Foreign buyers can own property in designated freehold zones, which cover many of the UAE’s most popular residential and commercial areas. A freehold title gives full ownership of the unit and the land it stands on, while leasehold agreements grant rights for a set term, often up to 99 years, after which ownership reverts to the freeholder. The exact locations open to non-UAE nationals are set by each emirate. In Dubai, for instance, they include large parts of Dubai Marina, Downtown, Palm Jumeirah and several new master-planned communities, while Abu Dhabi allows foreign ownership in areas such as Yas Island and Al Reem. Buyers do not need to be residents to purchase, although lenders may set stricter conditions for non-resident mortgages.
Once you have chosen a property, the process moves through a few clear stages. First comes agreeing the price and terms with the seller, often through a broker. This is followed by signing a sale agreement, which sets out the conditions and timelines. The final step is the transfer of ownership at the relevant land department, where payment is made and the title deed issued in your name. In most cases, your broker or legal adviser will guide you through these steps so they run in the right order and meet local requirements.
Once a price is agreed and contracts are signed, attention turns to the other costs that come with the purchase. These differ from one emirate to another but can add a clear margin to the total outlay. In Dubai, the transfer fee is usually 4% of the agreed price, while Abu Dhabi’s rate is closer to 2%. Agency commissions often sit around 2%, and a mortgage will bring an extra registration cost of about 0.25% of the loan. There are also smaller charges for valuations, administration and registration.
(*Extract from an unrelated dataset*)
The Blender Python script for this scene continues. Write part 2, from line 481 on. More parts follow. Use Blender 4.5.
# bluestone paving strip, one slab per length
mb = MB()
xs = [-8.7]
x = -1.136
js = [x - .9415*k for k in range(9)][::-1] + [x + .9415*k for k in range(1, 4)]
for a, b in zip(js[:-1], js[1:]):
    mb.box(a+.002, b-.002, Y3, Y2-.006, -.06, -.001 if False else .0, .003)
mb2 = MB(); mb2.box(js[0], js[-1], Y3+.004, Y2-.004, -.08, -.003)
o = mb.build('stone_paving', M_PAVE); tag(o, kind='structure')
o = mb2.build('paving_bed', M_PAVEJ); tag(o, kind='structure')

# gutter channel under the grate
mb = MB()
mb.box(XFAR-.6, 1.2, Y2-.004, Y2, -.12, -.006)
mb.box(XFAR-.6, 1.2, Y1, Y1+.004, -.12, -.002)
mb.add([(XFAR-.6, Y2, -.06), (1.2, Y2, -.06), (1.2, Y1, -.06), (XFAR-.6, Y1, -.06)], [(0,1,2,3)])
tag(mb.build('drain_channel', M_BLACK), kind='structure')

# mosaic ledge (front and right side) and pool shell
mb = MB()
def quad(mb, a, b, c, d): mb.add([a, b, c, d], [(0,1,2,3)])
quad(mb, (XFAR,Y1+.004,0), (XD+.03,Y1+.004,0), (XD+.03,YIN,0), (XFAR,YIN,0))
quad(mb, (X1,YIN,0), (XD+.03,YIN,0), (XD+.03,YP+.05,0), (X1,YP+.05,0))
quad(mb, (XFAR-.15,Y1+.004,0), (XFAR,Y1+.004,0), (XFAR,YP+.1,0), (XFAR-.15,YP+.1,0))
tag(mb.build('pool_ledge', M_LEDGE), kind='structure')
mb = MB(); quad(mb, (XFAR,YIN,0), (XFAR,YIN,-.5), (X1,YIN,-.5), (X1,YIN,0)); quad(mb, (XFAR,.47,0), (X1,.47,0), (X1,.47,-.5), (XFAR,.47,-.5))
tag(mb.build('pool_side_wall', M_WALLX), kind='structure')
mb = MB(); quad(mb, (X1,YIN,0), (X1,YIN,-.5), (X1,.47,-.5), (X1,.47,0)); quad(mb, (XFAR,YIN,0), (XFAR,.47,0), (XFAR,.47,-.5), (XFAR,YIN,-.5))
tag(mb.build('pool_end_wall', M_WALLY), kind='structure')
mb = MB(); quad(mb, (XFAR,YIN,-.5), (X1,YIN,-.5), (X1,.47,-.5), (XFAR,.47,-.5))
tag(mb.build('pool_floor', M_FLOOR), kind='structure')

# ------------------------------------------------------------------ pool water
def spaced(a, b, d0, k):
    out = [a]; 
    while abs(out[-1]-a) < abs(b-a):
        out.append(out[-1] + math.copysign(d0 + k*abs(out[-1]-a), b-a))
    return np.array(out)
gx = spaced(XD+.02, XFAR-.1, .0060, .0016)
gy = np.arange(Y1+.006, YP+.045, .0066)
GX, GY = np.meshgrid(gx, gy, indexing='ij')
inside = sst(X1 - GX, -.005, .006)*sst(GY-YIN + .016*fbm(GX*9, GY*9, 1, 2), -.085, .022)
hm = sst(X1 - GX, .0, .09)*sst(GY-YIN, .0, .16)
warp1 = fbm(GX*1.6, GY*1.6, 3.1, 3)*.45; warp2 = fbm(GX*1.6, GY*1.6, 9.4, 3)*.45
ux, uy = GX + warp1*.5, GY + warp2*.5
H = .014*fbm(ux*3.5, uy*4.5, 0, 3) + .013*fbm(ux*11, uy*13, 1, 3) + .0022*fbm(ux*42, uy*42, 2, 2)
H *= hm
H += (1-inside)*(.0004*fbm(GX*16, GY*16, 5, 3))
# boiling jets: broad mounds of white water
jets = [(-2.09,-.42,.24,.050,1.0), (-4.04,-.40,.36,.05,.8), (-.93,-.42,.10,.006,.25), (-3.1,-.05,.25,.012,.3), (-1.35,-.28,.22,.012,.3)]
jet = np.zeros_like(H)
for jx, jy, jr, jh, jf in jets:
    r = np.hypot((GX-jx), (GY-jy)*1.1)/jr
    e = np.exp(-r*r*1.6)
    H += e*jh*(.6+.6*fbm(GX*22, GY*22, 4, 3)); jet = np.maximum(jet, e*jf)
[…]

Many buyers work on the basis of allowing an extra 6–8% in their budget so these costs are covered without last-minute surprises.
Most major banks in the UAE offer mortgages to resident and, in many cases, non-resident buyers. Loan-to-value ratios typically reach around 75% for residents and 50–60% for non-residents, though this can vary with the buyer’s profile and the property’s value. Lenders usually ask for proof of income, a clean credit history and, for non-residents, higher minimum down payments. Terms, rates and conditions differ between banks and emirates, so it is worth comparing offers before committing.
In some cases, buyers choose to hold property through a corporate structure rather than in their own name. Certain free zones, such as the Dubai International Financial Centre and Jebel Ali Free Zone, permit companies registered there to own property in designated areas. This approach is often used by investors with multiple holdings, those planning for succession, or buyers looking to integrate the asset into a broader corporate or tax strategy. It can also make it easier to transfer ownership without triggering a standard property sale. Rules differ by emirate and by free zone, so both the company’s legal setup and the property’s location need to align with local registration requirements.
Knowing the basics of property ownership in the UAE helps you avoid mistakes and approach the market with confidence. Rules vary between emirates and can change, so up-to-date advice is essential. A reputable local adviser or legal professional can clarify your options, flag risks, and keep the process on track, especially if you are buying in an unfamiliar emirate or through a company.